RTÉ’s former Head of Sport, Tim O’Connor, was said to have observed of the game that ‘the people of Ireland would have more interest in televised tiddlywinks’. But TG4 came on board with the LGFA in 2000 and RTÉ did in fact cover both sports. Sponsors followed for both sports, giving them crucial commercial leverage in a competitive marketplace.

Many men within the two organisations played a significant role in furthering the status of camogie and Gaelic football. Both associations proved themselves to be pathbreakers within the Gaelic games family such that, today, the three main Gaelic games associations are on a formal pathway towards integration. This year, the Steering Group on Integration (SGI) will focus on research and member engagement.

For too long, pioneers of women’s Gaelic games battled conservative social attitudes and structural inequalities. The first battle has been won; more or less, but over a long and protracted journey: from a recommendation by a GAA Commission in 1971 to examine co-operation, the affiliation of the Camogie Association with the GAA in 1995, and the establishment of an Integration Task Force between the three associations in 2002, through to the publication of an Inclusion and Integration Strategy in 2009.

The second struggle – structural inequalities – can only be addressed with a clear understanding of, and commitment to, changing the arrangements that govern Gaelic games. But policy inertia has hampered this.

Gender equality policies in sport have a chequered history. Typically, sports mergers have meant the larger, older (men’s) national governing bodies (NGB) acquired or incorporated the women’s NGB.

In these it was held that women needed to change: to become more confident, better equipped in terms of technical and tactical knowledge, and better able to cope with masculine norms in the culture of sport.

Gender quotas were dismissed erroneously as favouring unqualified women above qualified men, and positive or affirmative action was also wrongly blamed for funding decreases in men’s sport. In these contexts, practical and operational matters, such as revenue generation and access to facilities, were a poor proxy for equality. And where mergers were forced on men’s NGBs, for example through conditions attached to state funding for sport, endorsements for equality in the merged organisation were philosophically inconsistent. Why?

Because not everyone shares the same view of women’s unequal position in sport. Some see equality in terms of equal opportunity: they want girls/women to have access to the same or equivalent opportunities as boys/men, even if this means a low number of women in sports administration and coaching.

Others start from the position of compensatory equity in which the unequal – women – are treated favourably precisely because of prior disadvantage. Yet more claim not to differentiate between girls and boys in sport at all – they see only sport. We do not know with any certainty if a gendered predisposition inflects this purist view.

What does this mean for the Gaelic games merger?

Three themes are imminent for the SGI and members of the three associations. First is process. Whether a new entity is to be created, whether one of the existing associations absorbs the others, or if the outcome is more a blend or fusion of three, it is important to recognise that organisational change is neither the objective nor is it the endpoint. This merger is but a step in the gender equality process. Equality must be enacted, daily.

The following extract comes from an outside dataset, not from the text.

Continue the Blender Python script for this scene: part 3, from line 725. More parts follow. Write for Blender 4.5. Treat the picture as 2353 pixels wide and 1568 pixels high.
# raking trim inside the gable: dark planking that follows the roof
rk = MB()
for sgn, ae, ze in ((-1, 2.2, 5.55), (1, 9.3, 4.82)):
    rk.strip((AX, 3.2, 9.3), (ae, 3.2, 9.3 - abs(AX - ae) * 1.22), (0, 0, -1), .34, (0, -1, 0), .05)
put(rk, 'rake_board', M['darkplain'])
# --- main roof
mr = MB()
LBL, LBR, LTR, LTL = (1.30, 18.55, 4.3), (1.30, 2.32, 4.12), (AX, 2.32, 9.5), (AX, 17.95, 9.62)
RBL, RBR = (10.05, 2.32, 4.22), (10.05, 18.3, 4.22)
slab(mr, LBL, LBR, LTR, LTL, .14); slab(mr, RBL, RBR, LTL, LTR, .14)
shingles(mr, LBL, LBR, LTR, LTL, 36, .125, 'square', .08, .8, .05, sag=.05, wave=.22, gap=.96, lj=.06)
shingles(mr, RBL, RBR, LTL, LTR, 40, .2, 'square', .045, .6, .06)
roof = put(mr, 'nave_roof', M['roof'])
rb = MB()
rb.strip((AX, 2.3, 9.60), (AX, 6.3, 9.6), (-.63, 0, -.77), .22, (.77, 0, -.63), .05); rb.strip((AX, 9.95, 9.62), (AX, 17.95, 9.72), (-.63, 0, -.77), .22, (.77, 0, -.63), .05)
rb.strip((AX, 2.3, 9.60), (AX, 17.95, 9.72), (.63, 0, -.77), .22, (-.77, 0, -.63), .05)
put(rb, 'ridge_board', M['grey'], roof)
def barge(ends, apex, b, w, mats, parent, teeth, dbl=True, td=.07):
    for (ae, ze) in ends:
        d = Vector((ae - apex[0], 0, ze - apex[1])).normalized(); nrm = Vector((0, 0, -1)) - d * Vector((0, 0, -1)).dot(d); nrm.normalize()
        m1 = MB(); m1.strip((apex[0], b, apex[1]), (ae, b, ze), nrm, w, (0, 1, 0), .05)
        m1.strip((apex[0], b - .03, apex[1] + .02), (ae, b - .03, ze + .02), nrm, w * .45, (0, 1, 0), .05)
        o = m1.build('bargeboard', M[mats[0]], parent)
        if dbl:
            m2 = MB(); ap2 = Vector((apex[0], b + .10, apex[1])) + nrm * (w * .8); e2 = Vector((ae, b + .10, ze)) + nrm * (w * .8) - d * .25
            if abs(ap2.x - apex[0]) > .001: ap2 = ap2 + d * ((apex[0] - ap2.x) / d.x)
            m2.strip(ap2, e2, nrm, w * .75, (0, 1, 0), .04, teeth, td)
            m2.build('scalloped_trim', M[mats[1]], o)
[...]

Second is culture. If due consideration is not given to this, a marriage of unequals is a likely outcome. Why? Because values, attitudes and beliefs are the crux upon which organisational change and any strategy lives or dies. If culture can eat concussion protocol for breakfast, then so too with equality in Gaelic games.

And third is valued-based leadership. Golf Ireland’s Transition Group were exemplary leaders with autonomy to deliver a mandate. They adopted a rule for board membership in a new entity, comprised of 30 per cent women, 30 per cent men and 40 per cent open. In this they recognised that women needed to be actively and intentionally included.

Equality will not be achieved in Gaelic games if there is a values gap. Leaders are those who, by their words, actions and daily example, practice equality in an authentic and transformational fashion.

On this IWD2023 I urge everyone in the Gaelic games family to grasp the opportunity and play an active role in bringing about equality.

* Dr Katie Liston is a senior researcher at Ulster University and expert in sport and gender. She has national and international sports honours in soccer, rugby and Gaelic football, and was a member of the LGFA’s Leadership Forum and the GAA’s Diversity and Gender sub-committee. She is currently reviewing the research on mergers in sport.